There’s a more urgent matter for Johnson, too: Rep. Marjorie Taylor Greene (R-Ga.) is warning that if he allows a vote on $60 billion in Ukraine, then she would force a vote to oust him. Given his increasingly narrow majority, it would only take three Republicans to topple him unless he gets help from Democrats. Potential Republican absences could narrow that margin further.

“I would introduce the motion to vacate myself,” Greene said, predicting that Johnson won’t bring a Senate deal to the House floor.

It’s not just outright threats to strip Johnson of his gavel. His conservatives have shown they’re willing to jam up the House floor in retaliation for decisions he makes that they don’t like. From the other side of the ideological spectrum, he’s also facing criticism from one-time leadership allies who want him to reign in his hardliners and doubts about his ability to handle the challenge.

“What we’re finding out is that Mike Johnson is in over his head,” said one House Republican who knows both GOP leaders and requested anonymity to speak frankly — a criticism his allies say confuses his willingness to listen with indecision.

McConnell faces his own internal discord. He’s coming to grips with the reality that Trump is likely to be the Republican presidential nominee, which creates fresh headaches given that McConnell essentially disowned Trump after the Jan. 6 Capitol riot. Trump has responded with regular attacks on the GOP leader and his family.

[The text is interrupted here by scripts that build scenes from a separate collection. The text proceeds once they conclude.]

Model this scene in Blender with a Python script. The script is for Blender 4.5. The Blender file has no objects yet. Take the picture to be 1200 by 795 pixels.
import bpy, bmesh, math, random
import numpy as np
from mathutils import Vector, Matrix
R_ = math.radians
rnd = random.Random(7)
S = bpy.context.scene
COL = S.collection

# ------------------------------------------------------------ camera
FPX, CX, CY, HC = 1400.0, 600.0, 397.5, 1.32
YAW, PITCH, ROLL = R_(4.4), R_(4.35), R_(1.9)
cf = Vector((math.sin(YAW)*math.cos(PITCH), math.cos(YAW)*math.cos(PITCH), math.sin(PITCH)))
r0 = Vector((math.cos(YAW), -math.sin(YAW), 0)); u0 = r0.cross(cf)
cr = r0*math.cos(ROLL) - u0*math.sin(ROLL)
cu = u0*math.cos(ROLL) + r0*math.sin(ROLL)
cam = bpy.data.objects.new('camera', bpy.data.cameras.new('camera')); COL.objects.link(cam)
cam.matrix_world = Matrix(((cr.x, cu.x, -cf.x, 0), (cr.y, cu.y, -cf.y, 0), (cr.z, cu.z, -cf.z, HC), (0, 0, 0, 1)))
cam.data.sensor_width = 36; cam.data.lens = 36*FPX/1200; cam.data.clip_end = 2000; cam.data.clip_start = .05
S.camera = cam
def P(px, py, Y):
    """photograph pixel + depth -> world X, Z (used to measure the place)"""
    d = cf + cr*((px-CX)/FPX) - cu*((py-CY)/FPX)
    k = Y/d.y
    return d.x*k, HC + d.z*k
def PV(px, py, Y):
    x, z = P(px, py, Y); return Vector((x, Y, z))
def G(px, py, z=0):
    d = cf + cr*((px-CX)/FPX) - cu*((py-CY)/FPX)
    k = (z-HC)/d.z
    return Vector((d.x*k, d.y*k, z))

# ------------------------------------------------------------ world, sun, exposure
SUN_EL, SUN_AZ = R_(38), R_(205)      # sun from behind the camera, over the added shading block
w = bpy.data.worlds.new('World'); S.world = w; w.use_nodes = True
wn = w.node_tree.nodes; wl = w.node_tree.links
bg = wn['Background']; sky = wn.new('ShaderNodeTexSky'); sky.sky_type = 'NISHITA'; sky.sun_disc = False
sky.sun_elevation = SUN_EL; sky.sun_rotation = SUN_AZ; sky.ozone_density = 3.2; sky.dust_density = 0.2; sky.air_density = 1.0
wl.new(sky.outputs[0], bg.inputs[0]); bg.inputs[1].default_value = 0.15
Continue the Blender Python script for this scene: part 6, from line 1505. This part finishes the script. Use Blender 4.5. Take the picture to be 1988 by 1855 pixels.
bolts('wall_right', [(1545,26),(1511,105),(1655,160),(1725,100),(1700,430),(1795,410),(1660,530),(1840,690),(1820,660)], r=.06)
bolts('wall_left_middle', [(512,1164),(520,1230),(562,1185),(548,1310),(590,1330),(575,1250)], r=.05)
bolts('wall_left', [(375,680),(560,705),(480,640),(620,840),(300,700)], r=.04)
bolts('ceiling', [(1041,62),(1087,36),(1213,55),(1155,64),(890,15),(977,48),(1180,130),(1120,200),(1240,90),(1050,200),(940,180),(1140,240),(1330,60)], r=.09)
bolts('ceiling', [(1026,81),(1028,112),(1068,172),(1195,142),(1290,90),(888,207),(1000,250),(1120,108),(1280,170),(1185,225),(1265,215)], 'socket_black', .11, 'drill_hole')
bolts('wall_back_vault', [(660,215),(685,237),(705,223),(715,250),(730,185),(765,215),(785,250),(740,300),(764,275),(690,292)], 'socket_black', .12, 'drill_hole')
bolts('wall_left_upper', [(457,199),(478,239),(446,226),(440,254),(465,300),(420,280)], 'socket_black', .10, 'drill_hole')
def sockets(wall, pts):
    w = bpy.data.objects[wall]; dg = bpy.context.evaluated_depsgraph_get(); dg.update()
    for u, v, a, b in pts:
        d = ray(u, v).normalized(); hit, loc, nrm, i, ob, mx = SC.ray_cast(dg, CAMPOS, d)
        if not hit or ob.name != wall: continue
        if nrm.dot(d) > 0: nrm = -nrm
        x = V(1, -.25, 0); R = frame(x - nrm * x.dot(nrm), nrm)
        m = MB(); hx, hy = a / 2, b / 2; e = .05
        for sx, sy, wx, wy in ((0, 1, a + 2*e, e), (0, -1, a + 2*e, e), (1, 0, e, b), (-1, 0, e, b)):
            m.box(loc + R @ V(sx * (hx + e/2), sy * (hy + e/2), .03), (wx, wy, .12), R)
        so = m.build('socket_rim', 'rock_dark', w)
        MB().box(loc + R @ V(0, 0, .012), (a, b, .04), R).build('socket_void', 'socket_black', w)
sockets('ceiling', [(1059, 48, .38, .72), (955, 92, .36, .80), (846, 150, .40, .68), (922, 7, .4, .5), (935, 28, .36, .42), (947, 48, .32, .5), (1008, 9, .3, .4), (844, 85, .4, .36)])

Trump also helped fuel the first-ever challenge to McConnell’s leadership in 2022 from Sen. Rick Scott (R-Fla.). McConnell defeated Scott handily but remains saddled with a group of critics seeking to undercut his leadership, most recently by killing the Ukraine-immigration negotiations.

When McConnell spoke of Trump’s opposition to a border-Ukraine deal and the challenges that posed during a private meeting last week, some Republicans saw it as a change in strategy.

“I think he cleared it up — that [linking the two is] not going to work out,” said Sen. Mike Braun (R-Ind.), who opposed McConnell and opposes more Ukraine aid.

McConnell’s allies have countered that he was misconstrued, going so far as to request the release of a transcript from that meeting to clear up the matter. They say the leader is as focused as ever on finishing the deal. Sen. Thom Tillis (R-N.C.) said that “maybe some people read between the lines, wishful thinking,” but that any hint of a shift from the leader was “incorrect.”

Even so, McConnell and Johnson now find themselves at a crossroads. McConnell must assess whether there’s enough support in his conference to handily pass the foreign aid and border package. A vote total that squeaks it through the Senate gives it no chance in the House.

And Johnson must decide whether he’s willing to open another front with his critics, who are already dogging him for his legislative strategy. In many ways, their fates are intertwined.

“I have no idea what he’ll do,” Kennedy said of Johnson. “If we don’t get 25, preferably 30, [Republican] votes for a bill over here, it makes it that much less likely that he’ll be able to get it to the floor.”